Ms Mihret, who was also able to identify one of her neighbours from Eritrea among the group, said they have not been able to get any more information.
“We don’t know much, we are told they are under the custody of the Sudanese authorities.”
Other Eritreans have told the BBC they have relatives registered as refugees in Sudan who have gone missing and are reportedly being held by the Sudanese military.
Two of them left Eritrea together last year, arriving at a UN-run refugee camp in Kassala state in eastern Sudan in October.
Their families say that Yonatan Tesfaslassie, aged 17, and Edmon Kidane, 20, were then approached by smugglers.
Such traffickers, some of whom are alleged to be from the RSF, often target the young and newly arrived promising them a safe route out of Sudan for a fee.
Once en route they put pressure on them to ask relatives abroad to pay more money and then abandon them on the way.
In Mr Yonatan’s and Mr Edmon’s case, they were aiming for South Sudan when it seems they were abandoned by the smugglers and became separated.
It appears they had both made it to Wad Madani, in Gezira state, a city about 190km (118 miles) south of Khartoum that had been a safe-haven for many since the start of the war.
But in December it fell to RSF troops and more than 300,000 fled the area in the chaos.
That was the last time Mr Yonatan’s family heard from him – when he said he was setting out with other migrants towards South Sudan.
His sister Winta Tesfaslassie later heard from those who managed to make it safely across the border that he may be among many migrants who were then arrested in the army-held town of Rabek a little further south.
Some of them, they said, were taken to the nearby town of Sinjah and others possibly to the town of Sennar to be held by the army.
“The entire family is so worried and we have no idea what to do, we feel helpless. We want to know if he is safe, he is too young to go through such an ordeal and he has nothing to do with the war in Sudan,” Ms Winta, who lives in the UK, told the BBC.
Mr Edmon’s family also last heard from him when he was in Wad Madani - though it appears he was detained in the city several weeks before it fell to the RSF.
“We were told by a smuggler he was held by the Sudanese army,” his sister Adiam Kidane, who is based in Angola, told the BBC.
The smuggler was their only source of information “but later he stopped answering our calls”, she said.
“We couldn’t tell our mother for a long time but eventually we had to. She fainted the moment she heard we had no news of him. We are all in distress. We are constantly thinking what might have happened to him.”
Some reports say more than 200 migrants of different nationalities had been detained at a military facility in Wad Madani before the RSF advance - information the BBC cannot independently confirm.
It has since been reported that the detainees were moved with the army when it withdrew from Wad Madani.
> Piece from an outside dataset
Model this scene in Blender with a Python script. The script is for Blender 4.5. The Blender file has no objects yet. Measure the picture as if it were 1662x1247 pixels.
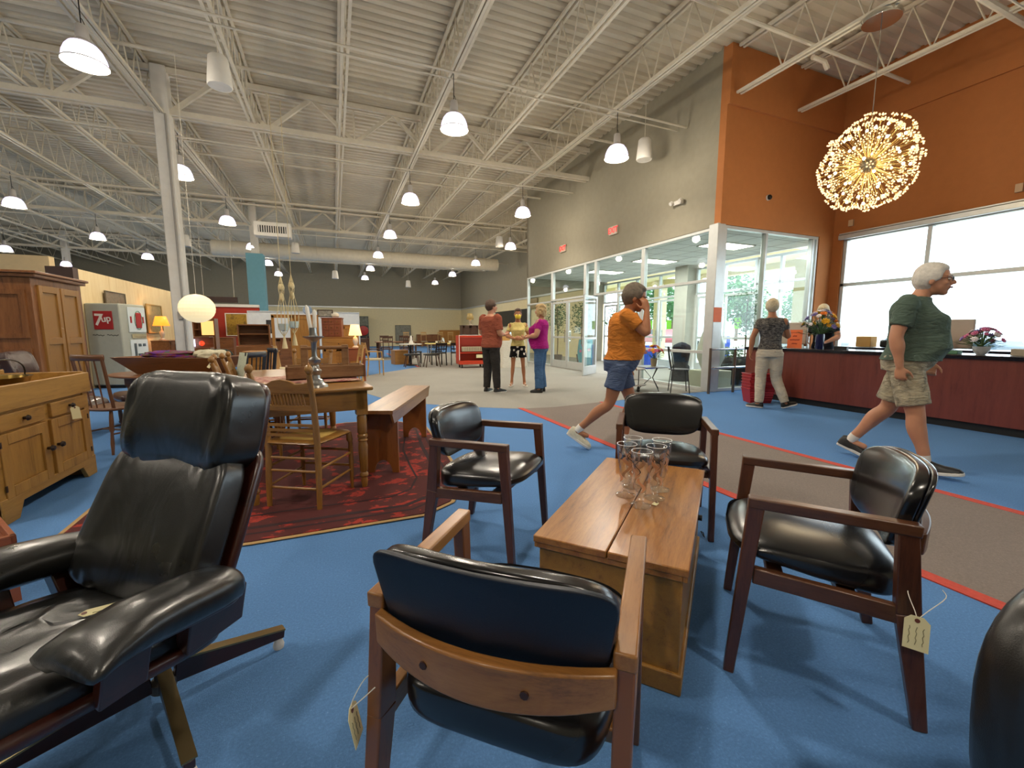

The UN refugee agency says it has received similar reports about the detention by the army of asylum seekers and refugees. According to the UN, there are more than 147,000 Eritreans and around 70,000 Ethiopians in the country.
It told the BBC it was planning a verification mission to Sennar state, which includes the towns of Sinjah and Rabek, urging relatives of refugees who believe them to be in detention to report the information through the UNHCR Sudan’s help page.
Likewise the International Committee of the Red Cross (ICRC) said those with a family member missing in Sudan should open a case via its hotline or offices in the country.
“Helping families who lost contact with their loved ones to trace them is one of our major priorities. But our ability to do this depends on the access we have and the volatile security situation,” the ICRC told the BBC.
The Sudanese embassy in London did not respond to a BBC request for comment on the detentions of foreign nationals.
Despite international efforts to stop the fighting in which more than 15,000 people are believed to have been killed, the warring parties are unable to agree a ceasefire.
The three sisters who have spoken to the BBC about their missing siblings say it is an incredibly frustrating process to find out any information be it from the ICRC, UN or the military.
“Please help us, the UN, anyone… we are desperate,” said Ms Winta.
“We appeal to the Sudanese authorities to please, please allow them to call us to hear their voices.
“We beg the army to release them, these are innocent young people who left their country with the hope of reaching a safe destination in South Sudan.”